Numa delas pai e filho (com cerca de sete anos) foram jogar à bola para um dos campos do Jamor. Levaram uma baliza e a ideia seria o pai fazer de guarda-redes enquanto o filho lhe marcava alguns golos. Perfeito! No entanto, passado pouco tempo, o pai estava sentado dentro da baliza enfeitiçado a escrever no telemóvel, enquanto o filho o chamava cada vez mais impaciente para ver as suas performances. A certa altura uma rajada de vento levou a baliza e o pai impassível continuou absorto no seu brinquedo. O filho atrapalhado corria atrás da baliza e o pai nem deu por nada…

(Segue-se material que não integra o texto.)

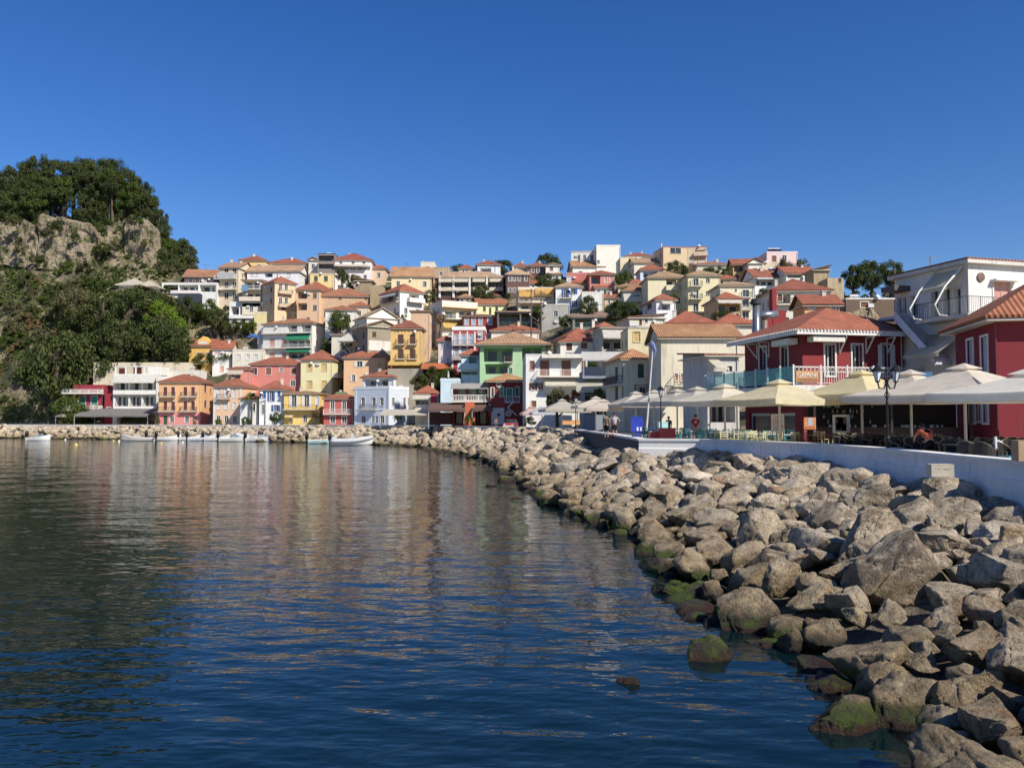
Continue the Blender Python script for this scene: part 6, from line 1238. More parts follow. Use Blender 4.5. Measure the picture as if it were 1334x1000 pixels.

Noutra situação o pai levou o filho de uns cinco anos a um parque infantil. Sentou-se num banco e pegou no telemóvel. À semelhança do caso anterior, estava como que hipnotizado, indiferente aos chamamentos do filho, soltando por vezes um ‘Granda maluco!’ mas mal olhando para a sua habilidade. No entanto, de vez em quando chamava-o, punha o capuz na cabeça, tiravam uma selfie muito divertidos e depois empurrava o filho com uma mão enquanto com a outra segurava o telemóvel, do qual não desviava o olhar. Quando o filho olhava para o pai, o sorriso já lá não estava, nem o olhar era dirigido para ele. A cena repetiu-se várias vezes. No fim, o pai arrumou o telefone, chamou o filho e lá foram eles.
Nos dias que correm é cada vez mais difícil termos tempo de lazer com os nossos filhos. E mesmo quando o temos não é fácil dedicarmo-nos totalmente e desprendermo-nos do resto, até porque a vida é muitas vezes consumida pelo trabalho, responsabilidades e tarefas, muitas delas até relacionadas com os próprios filhos. Por isso, nestes preciosos momentos, há uma tendência para tentar encaixar tudo, para termos tempo para eles, para nós, para desanuviar e ‘estar com os amigos’. No entanto, ter menos tempo mas de qualidade seria mais precioso do que algum em que não se está verdadeiramente disponível.
Curiosamente, parece haver uma grande afinidade de comportamentos nestas duas gerações. Ambas se encontram numa relação de dependência e necessidade de aprovação e reconhecimento do outro. O adulto não consegue estar sozinho: ‘Vou ao Jamor. Já estou no campo. Ontem comi bife ao jantar’. E sempre que vive um bom momento ou, muitas vezes, o cria propositadamente para o efeito, envia-o automaticamente a alguém, ou a várias pessoas, à procura de reconhecimento: ‘És o melhor pai do mundo! Estão giríssimos! O teu filho está enorme’. E enquanto o mais velho já teve – ou talvez não – oportunidade de ser olhado e reconhecido, o mais novo continua à espera da sua disponibilidade e atenção.